On Friday Republicans said the newly disclosed Justice Department inquiry could shore up the president's longstanding claim that the Mueller investigation was a "witch hunt" based on "fake news."

"The point of the investigation is to make sure the DoJ and FBI under the Obama administration in 2016 wasn't being used as a tool to influence the elections," said Trump advisor Kellyanne Conway on Fox News.

"Don't we have a right to know if they were or were not subverting justice and trying to interfere with the elections?" she said.

'Profound concerns'

But Democrats said it was a clear effort by Trump-allied Attorney General Bill Barr to shift attention from the impeachment probe, which has accumulated strong evidence that Trump abused his office in pressuring Ukraine to help his 2020 re-election campaign.

The latest inquiry raises "profound new concerns that the Department of Justice under Attorney General William Barr has lost its independence and become a vehicle for President Trump's political revenge," said Schiff and another senior House Democrat, Jerry Nadler, in a statement.

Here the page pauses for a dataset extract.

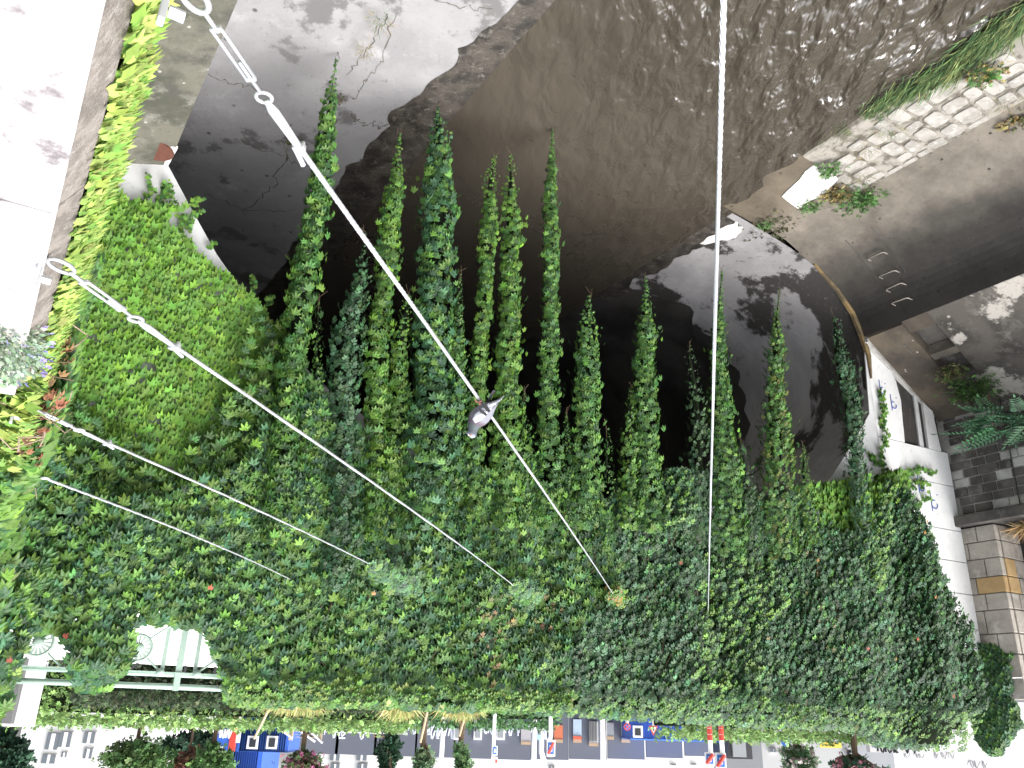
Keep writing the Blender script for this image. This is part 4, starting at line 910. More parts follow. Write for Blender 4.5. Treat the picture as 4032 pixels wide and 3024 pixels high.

"If the Department of Justice may be used as a tool of political retribution or to help the president with a political narrative for the next election, the rule of law will suffer new and irreparable damage."

Democratic Senator Mark Warner said Barr needs to explain the new inquiry to Congress.

"Mr Barr's 'investigation' has already jeopardized key international intelligence partnerships. He needs to come before Congress and explain himself," Warner said.

The Justice Department did not respond to requests for comment.

Roots of the Russia investigation

The criminal inquiry has grown out of an initial internal DoJ probe led by federal prosecutor John Durham into the beginnings of the 2016 investigation into whether members of Trump's campaign conspired with Moscow's sweeping effort to influence the election.

Earlier this year Mueller concluded the investigation with a report showing dozens of contacts between the Trump campaign and Russians, and demonstrating that the campaign actively sought dirt on Clinton from Moscow.

Mueller ruled that those activities did not rise to the level of a criminal conspiracy.

Marcy Wheeler, an independent journalist who has studied deeply the Russia investigation, said Durham could be honing in on procedural errors or leaks in the early days of the Russia probe.

Those could involve former campaign aide George Papadopoulos and former Trump national security advisor Michael Flynn, both of whom pleaded guilty in the Mueller investigation to lying to investigators.

Both are also now seeking to reverse their convictions, alleging malfeasance by the Obama DoJ and FBI.

"There may be real crimes he's investigating, or reconsidering past charging decisions, especially leaks," Wheeler wrote Friday.

"But at least thus far, Durham has spent six months without corroborating the main conspiracy theories about the investigation."